### Given exercise
Locate the word "picture" in the material, then show every line that holds it.

### Provided material
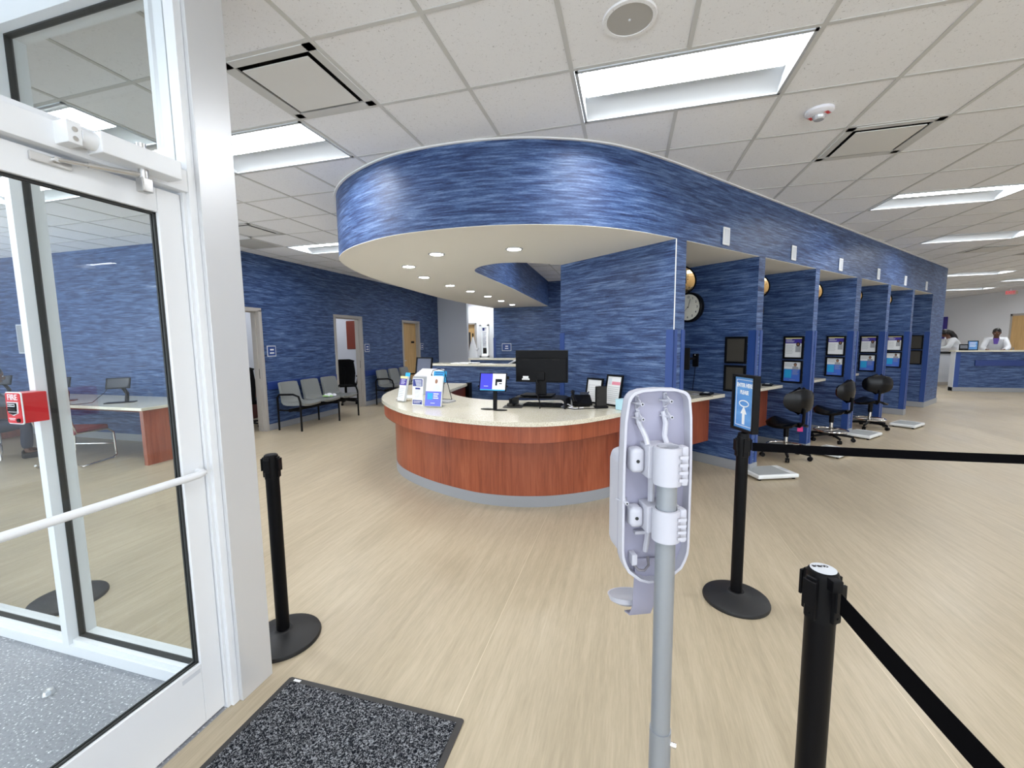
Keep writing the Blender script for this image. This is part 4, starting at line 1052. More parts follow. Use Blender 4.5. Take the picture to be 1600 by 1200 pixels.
# tablet on post
def tablet(t, z, tilt, flip=False, dark=False):
    return
t = thing('tablet_stand', (-1.27,3.90,ZT), 'lit blue and white tablet on a black post in the middle of the desk', 'tablet', rz=-.10)
MB().lathe([(0,0),(.075,0),(.075,.004),(.0,.012)],28,Matrix.Translation((.07,-.01,0)) @ Matrix.Diagonal((1,.6,1,1))).lathe([(0,0),(.075,0),(.075,.004),(0,.012)],28,Matrix.Translation((-.07,.01,0)) @ Matrix.Diagonal((1,.6,1,1))).build('foot', M_blk, t)
MB().box((.015,0,.11),(.040,.018,.21),RX(-.05),bev=.004).build('post', M_blk, t)
Tm = Matrix.Translation((0,-.015,.275)) @ RX(-.20).to_4x4() @ RZ(.0).to_4x4()
b = MB(); b.M = Tm; b.b2(-.145,.145,-.006,.010,-.09,.09,bev=.006); b.b2(-.155,-.14,-.009,.012,-.055,-.035,bev=.002).b2(.14,.165,-.009,.016,.03,.06,bev=.002).b2(.14,.158,-.009,.012,-.045,-.03,bev=.002); b.build('tablet_case', M_blk, t)
b = MB(); b.M = Tm; b.b2(-.13,.0,-.0075,-.006,-.075,.082); b.mi = 1; b.b2(0,.135,-.0075,-.006,-.075,.082); b.mi = 2; b.b2(-.13,.135,-.0082,-.0074,-.083,-.072); b.mi = 3
b.b2(.03,.10,-.0084,-.0076,.0,.03).b2(.03,.05,-.0084,-.0076,-.035,.0).b2(.07,.10,-.0084,-.0076,-.02,-.01); b.mi=1; b.b2(-.09,-.045,-.0084,-.0076,-.043,-.040)
b.build('tablet_screen', [M_scrlit, M_scrw, M_cyan, M_blk], t)
# mouse and pad
t = thing('mouse_pad', (-1.13,4.12,ZT), 'black mouse pad on the reception desk', 'mouse pad', rz=.1)
MB().prism(rrect(.20,.17,.02),0,.004).build('pad', M_rub, t)
t = thing('computer_mouse', (-1.17,4.13,ZT+.004), 'small dark mouse on the black pad', 'mouse', rz=.7)
MB().lathe([(0,0),(.048,0),(.05,.010),(.04,.026),(.02,.034),(0,.036)],20,Matrix.Diagonal((.6,1,1,1))).build('shell', M_bpanel, t); MB().lathe([(0,.030),(.012,.030),(.012,.037),(0,.037)],12).build('wheel', M_silv, t)
# monitor riser, monitor, keyboard
t = thing('monitor_riser', (-.87,4.22,ZT), 'black perforated metal riser under the desk monitor', 'monitor riser', rz=-.06)
b = MB(); b.sheet([[(x, y, z) for x, z in ((-.285,0),(-.285,.06),(-.275,.085),(-.24,.10),(.24,.10),(.275,.085),(.285,.06),(.285,0))] for y in (-.13,.14)], .008); b.build('platform', M_blk, t)
for x in (-.286,.286):
    for y in (-.13,.13): MB().b2(x-.008,x+.008,y-.008,y+.008,0,.085).build('leg', M_blk, t)
t = thing('keyboard', (-.84,4.24,ZT), 'black keyboard tucked beneath the monitor riser', 'keyboard', rz=-.06)
MB().b2(-.20,.20,-.07,.07,0,.020,bev=.004).build('case', M_blk, t); b = MB()
for r_ in range(5):
    for c_ in range(14): b.b2(-.19+.0272*c_,-.167+.0272*c_,-.06+.025*r_,-.04+.025*r_,.02,.026)
b.build('keys', M_bpanel, t, kind=None)
t = thing('desktop_monitor', (-.86,4.24,ZT+.109), 'large black computer monitor seen from behind on the desk', 'monitor', rz=-.05)
MB().b2(-.20,.13,-.10,.10,0,.012,bev=.004).build('stand_base', M_blk, t)
MB().b2(-.055,.055,-.03,.0,.01,.20,bev=.006).box((0,-.03,.20),(.09,.03,.10),bev=.02,seg=3).build('stand_neck', M_blk, t)
b = MB(); b.b2(-.275,.275,-.01,.02,.135,.465,bev=.005); b.b2(-.265,.265,-.030,-.009,.145,.385,bev=.01); b.build('screen_shell', M_blk, t)
b = MB().b2(-.27,.27,.0195,.021,.145,.455); b.build('screen', M_scr, t)
b = MB().b2(-.19,-.13,-.0312,-.030,.165,.20).b2(-.20,-.12,-.0312,-.030,.160,.175); b.build('rating_label', M_paper, t)
b = MB()
for k in range(20): b.b2(-.20+.004*k,-.198+.004*k,-.0308,-.0300,.365,.372); b.b2(.12+.004*k,.122+.004*k,-.0308,-.0300,.365,.372)
for x in (-.05,.05):
    for z in (.24,.34): b.cyl((x,-.0305,z),(x,-.0300,z),.004,seg=8)
b.build('screw_holes', M_bpanel, t) if False else b.build('rear_vents', M_bpanel, t)
MB().tube([(-.05,-.032,.18),(-.02,-.06,.13),(-.03,-.09,.09),(-.02,-.11,.03),(.02,-.16,-.04),(.05,-.26,-.094)],.006,6).build('power_cable', M_blk, t)
# phone, usb tower, frames, tissue box, papers
t = thing('desk_telephone', (-.46,4.33,ZT), 'black office telephone beside the monitor', 'telephone', rz=.25)
b = MB(); b.M = RX(.42).to_4x4(); b.b2(-.10,.10,-.08,.10,.045,.075,bev=.008); b.build('body', M_blk, t)
MB().box((0,.07,.05),(.16,.02,.10),RX(-.2),bev=.004).b2(-.08,.08,-.07,.08,0,.02,bev=.004).build('foot_stand', M_blk, t)
MB().tube([(-.075,-.09,.045),(-.08,-.02,.085),(-.08,.05,.115),(-.075,.11,.13)],[.022,.014,.014,.022],10).build('handset', M_blk, t)
MB().box((.04,.055,.118),(.09,.05,.004),RX(.42)).build('display', M_scr, t)
t = thing('charging_tower', (-.255,4.22,ZT), 'black upright charging tower in front of the framed papers', 'charging tower', rz=.35)
MB().b2(-.065,.065,-.045,.045,0,.022,bev=.008).build('base', M_blk, t); MB().b2(-.052,.052,-.03,.03,.02,.215,bev=.006).build('tower', M_bpanel, t)
b = MB(); b.b2(-.053,-.050,-.02,.02,.03,.20)
for z in (.06,.105,.15,.195): b.b2(-.040,-.034,-.0312,-.030,z-.006,z+.006)
b.build('ports', M_blk, t)
def paper_frame(loc, rz, w, h, label, kind):
    t = thing('framed_document', loc, label, 'picture frame', rz=rz)
    b = MB(); b.M = RX(-.18).to_4x4(); bw = .018
    for (x0,x1,z0,z1) in ((-w/2,-w/2+bw,0,h),(w/2-bw,w/2,0,h),(-w/2+bw,w/2-bw,0,bw),(-w/2+bw,w/2-bw,h-bw,h)): b.b2(x0,x1,-.010,.010,z0,z1,bev=.003)
    b.b2(-w/2+bw,w/2-bw,.002,.008,bw,h-bw); b.build('frame', M_blk, t)
    b = MB(); b.M = RX(-.18).to_4x4(); b.b2(-w/2+bw,w/2-bw,-.001,.002,bw,h-bw)
    if kind:
        b.mi = 1; b.b2(-.03,w/2-bw-.01,-.002,-.001,h*.68,h*.78); b.mi = 3; b.b2(-w/2+bw+.01,-.035,-.002,-.001,h*.68,h*.88); b.mi = 2
        for k in range(8): b.b2(-w/2+.03,w/2-.03-.01*(k%3),-.002,-.001,h*.60-.02*k,h*.60+.003-.02*k)
    else:
        b.mi = 2; b.b2(-w/2+.03,w/2-.03,-.002,-.001,h*.72,h*.73).b2(-w/2+.03,-w/2+.033,-.002,-.001,h*.2,h*.72).b2(-w/2+.03,w/2-.03,-.002,-.001,h*.2,h*.205); 
        for k in range(5): b.b2(-w/2+.045,w/2-.04-.01*(k%2),-.002,-.001,h*.62-.022*k,h*.62+.002-.022*k)
        b.mi = 4; b.cyl((-w/2+.04,-.001,h*.42),(-w/2+.04,-.002,h*.42),.009,seg=12)
    b.build('document', [M_paper,M_pinkp,M_greyp,M_silv,M_blk], t)
paper_frame((-.36,4.50,ZT), AU-PI/2+.10, .215, .27, 'wide black framed white document leaning at left of the pair', 0)
paper_frame((-.16,4.36,ZT), AU-PI/2-.02, .215, .32, 'tall black framed document with a pink band leaning on the blue wall', 1)
t = thing('tissue_box', (-.015,4.13,ZT), 'pale blue box at the right end of the reception desk', 'box', rz=AU-PI/2)
MB().b2(-.085,.085,-.05,.05,0,.10,bev=.003).build('carton', M_ltblue, t); MB().b2(-.087,.087,-.052,.052,.083,.102,bev=.003).build('lid', M_ltblue, t)
t = thing('cable_bundle', (-.58,4.10,ZT), 'tangle of white and black cables between riser and telephone', 'cable')
MB().tube([(-.06,.05,.01),(0,.10,.03),(.05,.07,.012),(.02,.02,.006),(.10,0,.006),(.16,.06,.008)],.005,6).build('white_cable', M_plw, t)
MB().tube([(0,.0,.006),(.08,-.05,.006),(.2,.0,.006),(.3,.06,.006)],.004,6).tube([(.12,-.02,.006),(.13,.02,.07),(.16,.08,.10)],.004,6).build('black_cable', M_blk, t)
for p, rz, lab in (((-2.62,4.62),.3,'white paper sheet lying at the left end of the desk'),):
    t = thing('paper_sheet', (*p,ZT), lab, 'paper', rz=rz); MB().prism(rrect(.22,.30,.003),0,.002).build('sheet', M_paper, t)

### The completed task
Keep writing the Blender script for this image. This is part 4, starting at line 1052. More parts follow. Use Blender 4.5. Take the picture to be 1600 by 1200 pixels.
    t = thing('framed_document', loc, label, 'picture frame', rz=rz)